| Anton van Straaten 2006-07-30, 7:02 pm |
| Eric Hanchrow wrote:
>
>
> gavino> How does one do this with plt scheme? I saw rubyq and was
> gavino> like wow http://raa.ruby-lang.org/project/rq/
>
> My hunch is: not easily.
A fair amount of work is always involved in developing a general-purpose
package like Rubyq, but there's nothing particularly difficult about it.
Rubyq implements a straightforward job queue: nodes check a queue for
jobs, grab the next available job, and execute it. Other than the job
queue itself, Rubyq provides no support for communication between nodes.

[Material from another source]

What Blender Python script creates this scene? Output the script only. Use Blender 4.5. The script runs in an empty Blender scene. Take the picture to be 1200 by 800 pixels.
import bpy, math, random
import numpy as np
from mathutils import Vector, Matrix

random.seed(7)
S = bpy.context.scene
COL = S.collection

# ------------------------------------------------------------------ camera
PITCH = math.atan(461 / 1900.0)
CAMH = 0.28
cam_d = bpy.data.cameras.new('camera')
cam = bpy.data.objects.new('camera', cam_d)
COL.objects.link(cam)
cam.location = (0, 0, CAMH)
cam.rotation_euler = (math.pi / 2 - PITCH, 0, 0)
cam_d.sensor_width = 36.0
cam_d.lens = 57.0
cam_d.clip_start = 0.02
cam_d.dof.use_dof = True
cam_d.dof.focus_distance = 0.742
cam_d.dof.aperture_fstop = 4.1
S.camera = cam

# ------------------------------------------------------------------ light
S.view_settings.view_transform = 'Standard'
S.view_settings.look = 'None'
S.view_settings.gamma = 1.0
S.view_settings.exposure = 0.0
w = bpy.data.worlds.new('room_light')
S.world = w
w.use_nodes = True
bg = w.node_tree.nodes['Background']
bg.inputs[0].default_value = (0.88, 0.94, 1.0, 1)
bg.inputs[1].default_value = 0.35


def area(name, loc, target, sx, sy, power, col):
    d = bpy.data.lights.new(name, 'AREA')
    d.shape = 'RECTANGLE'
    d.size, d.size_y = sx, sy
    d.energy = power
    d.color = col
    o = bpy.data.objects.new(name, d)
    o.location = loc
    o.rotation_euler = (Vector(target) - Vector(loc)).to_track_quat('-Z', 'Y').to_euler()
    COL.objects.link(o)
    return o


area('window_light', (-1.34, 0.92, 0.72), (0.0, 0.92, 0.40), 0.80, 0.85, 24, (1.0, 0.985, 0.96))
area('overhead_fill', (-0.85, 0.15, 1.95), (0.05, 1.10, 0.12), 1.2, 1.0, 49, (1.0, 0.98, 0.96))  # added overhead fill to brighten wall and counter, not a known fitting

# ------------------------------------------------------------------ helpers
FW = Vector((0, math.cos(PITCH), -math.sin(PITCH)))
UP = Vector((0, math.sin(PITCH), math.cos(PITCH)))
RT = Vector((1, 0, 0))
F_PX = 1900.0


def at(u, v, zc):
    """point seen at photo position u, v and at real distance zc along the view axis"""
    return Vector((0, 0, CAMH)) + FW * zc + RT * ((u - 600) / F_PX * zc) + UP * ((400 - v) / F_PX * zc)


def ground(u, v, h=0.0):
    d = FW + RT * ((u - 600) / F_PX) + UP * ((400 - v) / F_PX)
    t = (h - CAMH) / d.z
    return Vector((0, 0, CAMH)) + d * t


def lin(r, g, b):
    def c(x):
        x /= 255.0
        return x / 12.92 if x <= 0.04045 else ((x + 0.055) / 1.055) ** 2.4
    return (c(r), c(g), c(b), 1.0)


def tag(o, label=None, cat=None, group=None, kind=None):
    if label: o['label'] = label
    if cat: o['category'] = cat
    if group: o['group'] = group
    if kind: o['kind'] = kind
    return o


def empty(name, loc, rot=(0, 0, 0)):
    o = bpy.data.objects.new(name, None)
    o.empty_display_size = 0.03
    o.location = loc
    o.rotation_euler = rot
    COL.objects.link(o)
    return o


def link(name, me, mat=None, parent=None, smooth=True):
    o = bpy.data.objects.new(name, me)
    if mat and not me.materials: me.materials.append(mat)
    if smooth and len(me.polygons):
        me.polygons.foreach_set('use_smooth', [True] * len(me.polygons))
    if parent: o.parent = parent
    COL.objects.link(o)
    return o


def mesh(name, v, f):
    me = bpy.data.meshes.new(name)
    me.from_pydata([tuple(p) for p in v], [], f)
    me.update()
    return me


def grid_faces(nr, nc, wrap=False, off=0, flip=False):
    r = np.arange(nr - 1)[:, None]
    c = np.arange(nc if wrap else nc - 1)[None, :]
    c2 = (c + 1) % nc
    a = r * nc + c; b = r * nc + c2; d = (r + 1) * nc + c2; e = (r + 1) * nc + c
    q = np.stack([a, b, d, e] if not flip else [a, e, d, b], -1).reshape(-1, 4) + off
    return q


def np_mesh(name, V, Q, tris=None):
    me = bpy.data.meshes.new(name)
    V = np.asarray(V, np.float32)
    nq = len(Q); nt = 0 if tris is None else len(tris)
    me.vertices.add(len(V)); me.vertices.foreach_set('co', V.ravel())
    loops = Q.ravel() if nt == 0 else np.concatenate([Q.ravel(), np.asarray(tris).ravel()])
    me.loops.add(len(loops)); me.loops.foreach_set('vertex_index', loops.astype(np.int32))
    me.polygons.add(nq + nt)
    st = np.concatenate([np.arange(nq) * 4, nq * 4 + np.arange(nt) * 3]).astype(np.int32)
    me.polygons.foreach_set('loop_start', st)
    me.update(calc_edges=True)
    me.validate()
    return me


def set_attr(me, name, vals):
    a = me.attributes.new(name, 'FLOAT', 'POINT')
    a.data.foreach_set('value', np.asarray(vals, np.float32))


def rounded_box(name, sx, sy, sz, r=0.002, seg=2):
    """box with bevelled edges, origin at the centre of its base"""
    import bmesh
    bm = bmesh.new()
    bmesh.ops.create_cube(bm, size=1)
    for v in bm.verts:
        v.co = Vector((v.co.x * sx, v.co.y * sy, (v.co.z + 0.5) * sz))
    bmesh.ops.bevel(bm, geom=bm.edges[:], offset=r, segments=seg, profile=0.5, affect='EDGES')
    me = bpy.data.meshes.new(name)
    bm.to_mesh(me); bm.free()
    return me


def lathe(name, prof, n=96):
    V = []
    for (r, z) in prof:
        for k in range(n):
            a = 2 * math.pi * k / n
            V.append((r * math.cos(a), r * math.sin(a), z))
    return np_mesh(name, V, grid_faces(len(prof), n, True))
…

To implement such a queue for a particular project is easy enough in any
Scheme with decent communication support (i.e. most full
implementations). Of course, it would take more work to package such
functionality as a general-purpose package, as has been done in the case
of Rubyq.
> However, take a look at http://www.toute.ca/ -- that's the home of a
> package [Termite] that works with Gambit scheme, which gives you basic
> concurrent programming. It should be relatively easy to build a
> cluster from that (although to be honest I've never gotten around to
> doing so).
Termite is built around a much more sophisticated concept than Rubyq.
Termite supports arbitrary communication between nodes, by allowing
first-class Scheme values, including closures and continuations, to be
transmitted between processes and across nodes. This is very powerful,
supporting true distributed/concurrent processing, in which processes
can easily collaborate with each other at a high level during processing.
Termite could certainly be used as a communication and process-spawning
mechanism to implement a Rubyq-like job queue, but it'd probably be
overkill, unless you also plan to have your jobs communicating with each
other in ways that Rubyq doesn't provide support for.